2023年3月14日 (火) 〜 2023年3月21日 (火)
13:00 〜 20:00
gallery HAKUSEN
https://hakusen.jp/
体の外側に存在するもの=写真、と思われがちですが、写真は私たちの内側にも存在するものと言えるのではないでしょうか。空間という外的な要素によって捉えられるだけでなく、写真は私たちの目、あるいは身体全体から、内的にも受け取られます。写真は私たちの内にも存在するがゆえに、私たちの存在する限りその意味や価値を持ち続けるものでもあります。

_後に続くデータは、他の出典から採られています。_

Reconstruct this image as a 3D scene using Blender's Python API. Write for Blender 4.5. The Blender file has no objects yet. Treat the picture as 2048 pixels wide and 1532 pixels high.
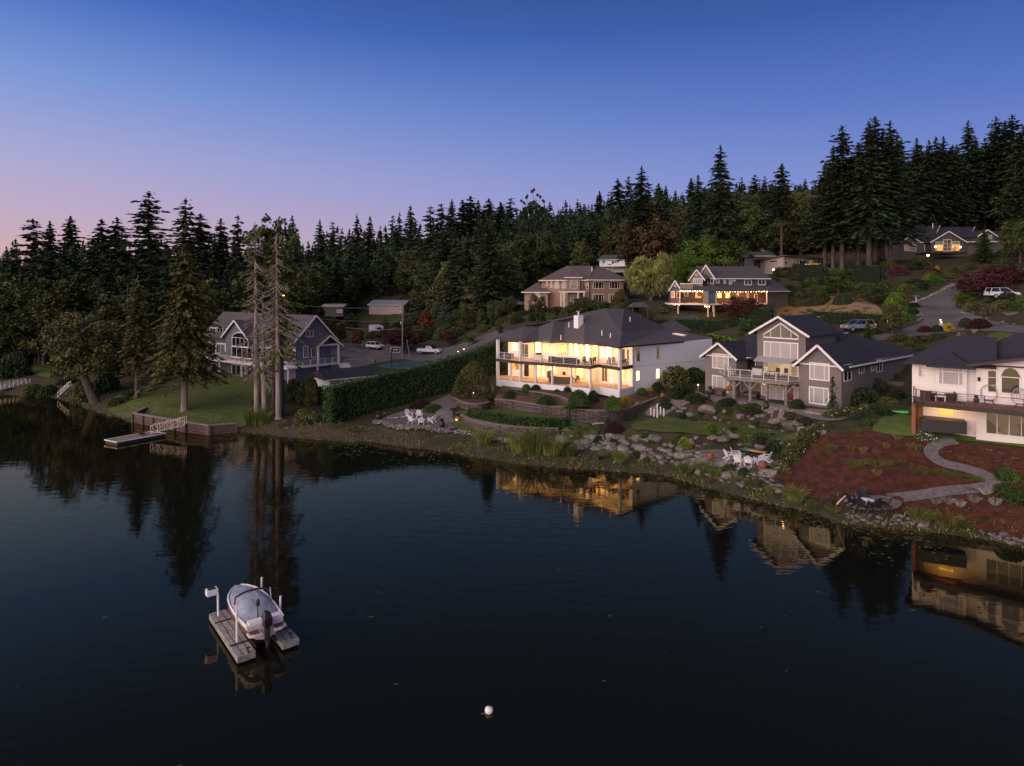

人間は自ら意識的に輪郭を描くことのできる唯一の生き物です。その描かれた境界は最適解のないものであり、常に曖昧で、まるで彼岸と此岸のように、認知できるものとできないものとの間で揺れ動いています。写真の被写体も同様に、私たちの欲望や願望によって異なる認識が生まれることがあります。
この展示は、私たちが内に持つ輪郭と、私たちの外にある輪郭という二つの概念を探求し、その認知の揺れ動きを表現しようとするものです。境界の曖昧さゆえに私たちは互いに異なる認識を持つことがあるかもしれません。ですが、その矛盾や破綻を嘆くことはありません。写真とはそのまま、在りがちに存在するものであり、その在り方を受け入れることで、私たちは自己の在り方を問い直すことができるかもしれません。